1) "We have all heard of computer-men who would lead us to believe that they are on the way to constructing machines as truly capable of mathematical thinking as any man has ever been, with the implication that we shall have to change our mind about the nature of man as characterized by reason."

2) "So you see, once the symbols have been agreed upon, the operations thenceforth involved are obviously mechanical; the machines are in some measure more reliable than a human computer. And if you object that the machines can't read their own numbers, you will have to admit at least that they can store them away, and eventually recover them. For it is a simple matter to construct a machine which, without knowing in the least what it is doing, 'tells' us what it has accomplished, what it has recorded, and what it will next perform. And the basic condition for all this is simply that 1 + 1 = 1 + 1, or 2 for short. If 2 were something radically new and distinct from 1 + 1, even the most refined electronic contrivance would fail us."

3) "That I am a swarm of sparsely scattered electric charges, rushing headlong in nearly empty space, the combined bulk of the swarm less than a billionth of myself, does not in the least distress me as a substance."

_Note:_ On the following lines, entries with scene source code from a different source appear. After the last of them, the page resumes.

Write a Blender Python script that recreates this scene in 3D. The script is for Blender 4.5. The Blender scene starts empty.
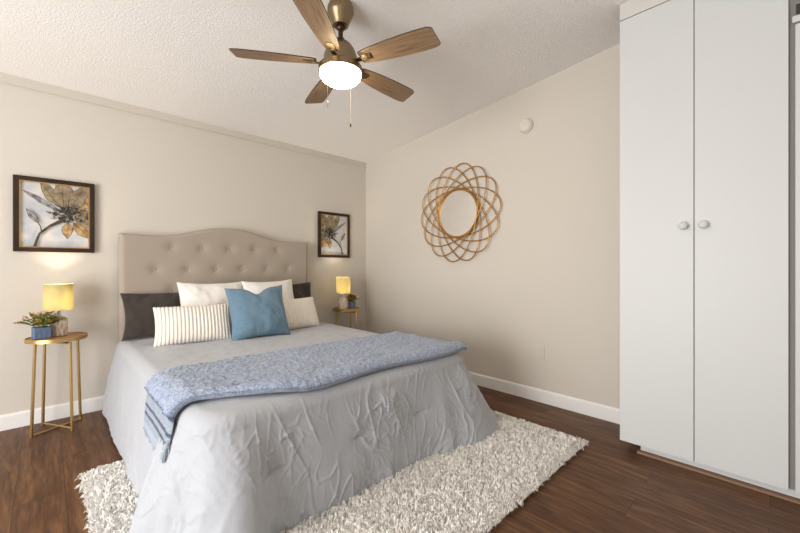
import bpy, math, random
import numpy as np
from mathutils import Vector, Matrix, noise
R = math.radians
S = bpy.context.scene
COL = S.collection
random.seed(7)
RNG = np.random.default_rng(11)

# ---------------------------------------------------------------- camera
cam_d = bpy.data.cameras.new('camera')
cam = bpy.data.objects.new('camera', cam_d); COL.objects.link(cam)
cam_d.sensor_width = 36; cam_d.lens = 16.56; cam_d.clip_start = .02
cam.location = (-2.95, -3.70, 1.12)
cam.rotation_euler = (R(90), 0, R(-43.9))
S.camera = cam

# ---------------------------------------------------------------- light and exposure
S.view_settings.view_transform = 'Standard'
S.view_settings.look = 'None'
S.view_settings.gamma = 1
S.view_settings.use_curve_mapping = False
S.view_settings.exposure = -0.17
W = bpy.data.worlds.new('daylight'); S.world = W; W.use_nodes = True
W.node_tree.nodes['Background'].inputs[0].default_value = (1, .99, .97, 1)
W.node_tree.nodes['Background'].inputs[1].default_value = 1.2

def area(name, loc, rot, sx, sy, power, col):
    l = bpy.data.lights.new(name, 'AREA'); l.shape = 'RECTANGLE'; l.size = sx; l.size_y = sy
    l.energy = power; l.color = col
    o = bpy.data.objects.new(name, l); o.location = loc; o.rotation_euler = rot; COL.objects.link(o)
    return o
# daylight standing in the wide window opening of the left wall
area('window_daylight', (-5.53, -2.45, 1.05), (0, R(-104), 0), 2.0, 2.4, 200, (1, 1, .995))

# ---------------------------------------------------------------- materials
def mat(name, col, rough=.6, metal=0, spec=.5):
    m = bpy.data.materials.new(name); m.use_nodes = True
    b = m.node_tree.nodes['Principled BSDF']
    b.inputs['Base Color'].default_value = (*col, 1)
    b.inputs['Roughness'].default_value = rough
    b.inputs['Metallic'].default_value = metal
    b.inputs['Specular IOR Level'].default_value = spec
    return m
def N(m, t, **kw):
    n = m.node_tree.nodes.new(t)
    for k, v in kw.items():
        if k in n.inputs: n.inputs[k].default_value = v
        else: setattr(n, k, v)
    return n
def L(m, a, ao, b, bi): m.node_tree.links.new(a.outputs[ao], b.inputs[bi])
def coords(m, scale=(1, 1, 1), rot=(0, 0, 0), src='Object'):
    tc = N(m, 'ShaderNodeTexCoord'); mp = N(m, 'ShaderNodeMapping')
    mp.inputs['Scale'].default_value = scale; mp.inputs['Rotation'].default_value = rot
    L(m, tc, src, mp, 'Vector'); return mp
def bumpy(m, scale=100, strength=.2, dist=.002, detail=3, cs=(1, 1, 1), rough=.6):
    b = m.node_tree.nodes['Principled BSDF']
    mp = coords(m, cs); n = N(m, 'ShaderNodeTexNoise'); n.inputs['Scale'].default_value = scale
    n.inputs['Detail'].default_value = detail; n.inputs['Roughness'].default_value = rough
    L(m, mp, 0, n, 'Vector')
    bp = N(m, 'ShaderNodeBump'); bp.inputs['Strength'].default_value = strength; bp.inputs['Distance'].default_value = dist
    L(m, n, 'Fac', bp, 'Height'); L(m, bp, 0, b, 'Normal')
    return n, bp
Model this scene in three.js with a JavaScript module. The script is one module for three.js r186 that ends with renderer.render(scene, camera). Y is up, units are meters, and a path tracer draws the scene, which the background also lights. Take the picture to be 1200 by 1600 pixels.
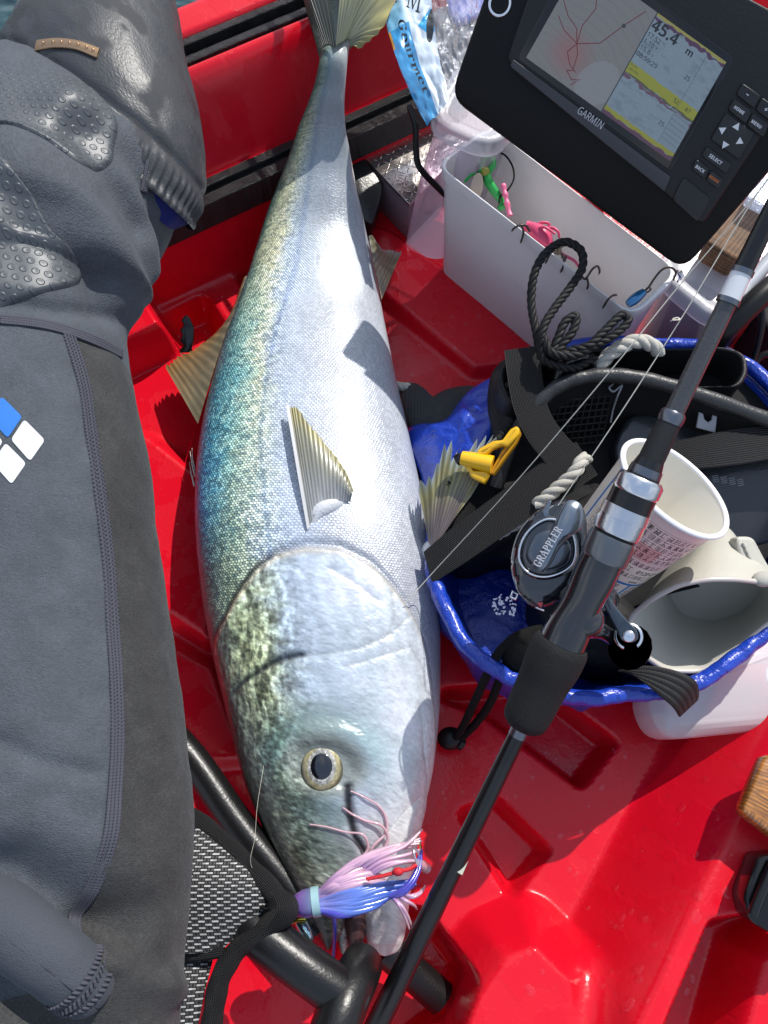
import * as THREE from 'three';
import { mergeGeometries, mergeVertices, toCreasedNormals } from 'three/addons/utils/BufferGeometryUtils.js';
import { RoundedBoxGeometry } from 'three/addons/geometries/RoundedBoxGeometry.js';

// ---------------------------------------------------------------- camera, sky, sun, exposure
const V = (x, y, z) => new THREE.Vector3(x, y, z);
const scene = new THREE.Scene();
const CAM_H = 0.82, PITCH = THREE.MathUtils.degToRad(68), FOV = 64;
const camera = new THREE.PerspectiveCamera(FOV, 0.75, 0.02, 3000);
camera.position.set(0, CAM_H, 0);
camera.lookAt(0, CAM_H - Math.sin(PITCH), -Math.cos(PITCH));
camera.updateMatrixWorld();
const renderer = new THREE.WebGLRenderer({ antialias: true });
renderer.setSize(768, 1024);
renderer.toneMapping = THREE.LinearToneMapping;
renderer.toneMappingExposure = 1.0;
renderer.shadowMap.enabled = true;
renderer.shadowMap.type = THREE.PCFSoftShadowMap;
const SUN = V(0.40, 0.76, -0.60).normalize();
const sun = new THREE.DirectionalLight(new THREE.Color(1.0, 0.955, 0.89), 5.0);
sun.position.copy(SUN).multiplyScalar(6);
sun.castShadow = true; sun.shadow.mapSize.set(2048, 2048);
Object.assign(sun.shadow.camera, { left: -1.5, right: 1.5, top: 1.5, bottom: -1.5, near: 1, far: 12 });
scene.add(sun);

// ---------------------------------------------------------------- random numbers and noise
let seed = 20417;
const rnd = () => { seed = (seed + 0x6D2B79F5) | 0; let t = Math.imul(seed ^ (seed >>> 15), 1 | seed); t = (t + Math.imul(t ^ (t >>> 7), 61 | t)) ^ t; return ((t ^ (t >>> 14)) >>> 0) / 4294967296; };
const rr = (a, b) => a + (b - a) * rnd();
const clamp = (x, a = 0, b = 1) => x < a ? a : x > b ? b : x;
const mix = (a, b, t) => a + (b - a) * t;
const sst = (a, b, x) => { const t = clamp((x - a) / (b - a)); return t * t * (3 - 2 * t); };
const hash = (x, y) => { let h = Math.imul(x, 374761393) + Math.imul(y, 668265263) | 0; h = Math.imul(h ^ (h >>> 13), 1274126177); return ((h ^ (h >>> 16)) >>> 0) / 4294967296; };
function vn(x, y, p = 0) {                                   // value noise, period p
  let xi = Math.floor(x), yi = Math.floor(y); const fx = x - xi, fy = y - yi;
  const w = (k) => p ? ((k % p) + p) % p : k;
  const u = fx * fx * (3 - 2 * fx), v = fy * fy * (3 - 2 * fy);
  const a = hash(w(xi), w(yi)), b = hash(w(xi + 1), w(yi)), c = hash(w(xi), w(yi + 1)), d = hash(w(xi + 1), w(yi + 1));
  return mix(mix(a, b, u), mix(c, d, u), v);
}
const fbm = (x, y, o = 4, p = 0) => { let s = 0, a = 0.5, n = 0; for (let i = 0; i < o; i++) { s += a * vn(x + i * 17.3 * (p ? 0 : 1), y, p); n += a; a *= 0.5; x *= 2; y *= 2; p *= 2; } return s / n; };

// sky: hazy bright morning sky with soft clouds, brighter towards the sun
{
  const w = 512, h = 256, d = new Float32Array(w * h * 4);
  for (let j = 0; j < h; j++) for (let i = 0; i < w; i++) {
    const lat = (j + 0.5) / h * Math.PI - Math.PI / 2, lon = ((i + 0.5) / w - 0.5) * 2 * Math.PI;
    const y = Math.sin(lat), x = Math.cos(lat) * Math.cos(lon), z = Math.cos(lat) * Math.sin(lon);
    const e = clamp(y, 0, 1), mu = Math.max(0, x * SUN.x + y * SUN.y + z * SUN.z);
    let r = mix(0.88, 0.44, Math.pow(e, 0.5)), g = mix(0.93, 0.60, Math.pow(e, 0.5)), b = mix(1.0, 0.90, Math.pow(e, 0.6));
    const k = 1 / (0.25 + e), cl = sst(0.47, 0.72, fbm(x * k * 2.1 + 5, z * k * 2.1 + 9, 5)) * 0.8 * sst(0.02, 0.2, e);
    r = mix(r, 1.25, cl); g = mix(g, 1.27, cl); b = mix(b, 1.32, cl);
    const s = 0.35 * Math.pow(mu, 6) + 1.2 * Math.pow(mu, 60);
    r += s; g += s * 0.96; b += s * 0.88;
    if (y < 0) { r = 0.16; g = 0.22; b = 0.25; }
    d.set([r * 0.90, g * 0.90, b * 0.90, 1], (j * w + i) * 4);
  }
  const sky = new THREE.DataTexture(d, w, h, THREE.RGBAFormat, THREE.FloatType);
  sky.mapping = THREE.EquirectangularReflectionMapping; sky.magFilter = THREE.LinearFilter; sky.minFilter = THREE.LinearFilter; sky.wrapS = THREE.RepeatWrapping; sky.needsUpdate = true;
  scene.background = sky; scene.environment = sky;
}

// ---------------------------------------------------------------- placing: sight lines of the photograph cut with planes of the place
const FW = V(0, -Math.sin(PITCH), -Math.cos(PITCH)), RT = V(1, 0, 0), UP = RT.clone().cross(FW), TAN = Math.tan(THREE.MathUtils.degToRad(FOV / 2));
const ray = (px, py) => FW.clone().addScaledVector(RT, (px - 600) / 800 * TAN).addScaledVector(UP, (800 - py) / 800 * TAN);
const P = (px, py, h) => { const d = ray(px, py); return V(0, CAM_H, 0).addScaledVector(d, (h - CAM_H) / d.y); };
const depthOf = (p) => p.clone().sub(camera.position).dot(FW);
const mpp = (p) => depthOf(p) * TAN / 800;                 // metres covered by one photograph pixel at p
class Frame {                                              // a plane of the place with its own axes
  constructor(o, ax, ay) { this.o = o.clone(); this.ax = ax.clone().normalize(); this.az = this.ax.clone().cross(ay).normalize(); this.ay = this.az.clone().cross(this.ax); this.m = new THREE.Matrix4().makeBasis(this.ax, this.ay, this.az).setPosition(this.o); }
  at(px, py, k = 0) { const d = ray(px, py), o = this.o.clone().addScaledVector(this.az, k), t = o.sub(camera.position).dot(this.az) / d.dot(this.az), p = camera.position.clone().addScaledVector(d, t).sub(this.o); return new THREE.Vector2(p.dot(this.ax), p.dot(this.ay)); }
  world(x, y, z = 0) { return this.o.clone().addScaledVector(this.ax, x).addScaledVector(this.ay, y).addScaledVector(this.az, z); }
  pts(list, k = 0) { return list.map(([x, y]) => this.at(x, y, k)); }
}
const facing = (px, py, h, rx, ry, tilt = null) => {       // a plane through a point, turned towards the viewer, x axis along (rx, ry) of the picture
  const o = P(px, py, h), n = tilt ? tilt.clone().normalize() : camera.position.clone().sub(o).normalize();
  const ax = RT.clone().multiplyScalar(rx).addScaledVector(UP, -ry); ax.addScaledVector(n, -ax.dot(n)).normalize();
  return new Frame(o, ax, n.clone().cross(ax));
};

// ---------------------------------------------------------------- naming
const used = {};
const numbered = (n) => { used[n] = (used[n] ?? -1) + 1; return used[n] ? n + '_' + String(used[n]).padStart(3, '0') : n; };
function thing(name, label, category, base, group) {
  const o = new THREE.Group(); o.name = numbered(name); o.position.copy(base ?? V(0, 0, 0)); scene.add(o); o.updateMatrixWorld(true);
  o.userData = { label, category }; if (group) o.userData.group = group; return o;
}
function part(name, geo, mat, parent, label) {             // geometry given in world space, kept in the parent's own space
  parent.updateWorldMatrix(true, false);
  geo.applyMatrix4(parent.matrixWorld.clone().invert());
  const m = new THREE.Mesh(geo, mat); m.name = name; m.castShadow = m.receiveShadow = true; parent.add(m); if (label) m.userData.label = label;
  m.updateMatrixWorld(true); return m;
}
function single(name, label, category, geo, mat, group) {
  geo.computeBoundingBox(); const c = geo.boundingBox.getCenter(V(0, 0, 0)); c.y = geo.boundingBox.min.y;
  geo.translate(-c.x, -c.y, -c.z);
  const m = new THREE.Mesh(geo, mat); m.name = numbered(name); m.position.copy(c); m.castShadow = m.receiveShadow = true; m.userData = { label, category }; if (group) m.userData.group = group;
  scene.add(m); m.updateMatrixWorld(true); return m;
}
const caster = new THREE.Raycaster();
function hit(mesh, px, py) {                               // where a sight line meets a finished surface
  caster.set(camera.position, ray(px, py).normalize());
  const h = caster.intersectObject(mesh, false)[0];
  if (!h) return null;
  const n = h.face.normal.clone().transformDirection(mesh.matrixWorld); if (n.dot(caster.ray.direction) > 0) n.negate();
  return { p: h.point, n, uv: h.uv };
}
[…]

4) "Now, that which divides time but is not time is called the instant. And it is at this instant, and only at this instant, that Mr. Smith actually exists. His time is composed of past and future, that is, of non-existents, while he himself clings to the indivisible of time which is forever passing away. In other words, in that element of time at which Mr. Smith actually exists, there is no room for anything to move, no time for an event, no time for anything whatever; and this instant of his, moreover, is always slipping away, like the point at which the rolling sphere touches the flat surface. Non-existence, then, is as essential to time as it is to movement."

5) "Suppose we did precipitate that transformation of all matter into pure radiation, that 'stupendous broadcast' which was Arthur Eddington's version of a possible end of the world, why call it a catastrophe? Upheavals in the universe are an everyday occurrence. Life thrives on them. On our little planet, is anyone troubled by the fact that the sun is in continuous explosion? And any loss incurred may not be irremediable since, according to some people, when thermodynamic equilibrium is reached, the universal process of degradation will sweep into reverse, so that eventually the whole farce will be acted out again. And an almighty farce it has been and would be a second time, if it is a world where the distinctions between living and non-living, between rational and irrational, are to be rejected as evidence only of man's basic vanity, and even of his unfeeling cruelty towards what Turing calls 'the rest of creation'; where man is accused of 'brutality' because he cares more for the living than for the lifeless, and for man than for beast; a farce to which no words will ever do justice, if machines are brought to prove that rationality, the 'specific difference' of the human being, finds its proper home at last in its opposite."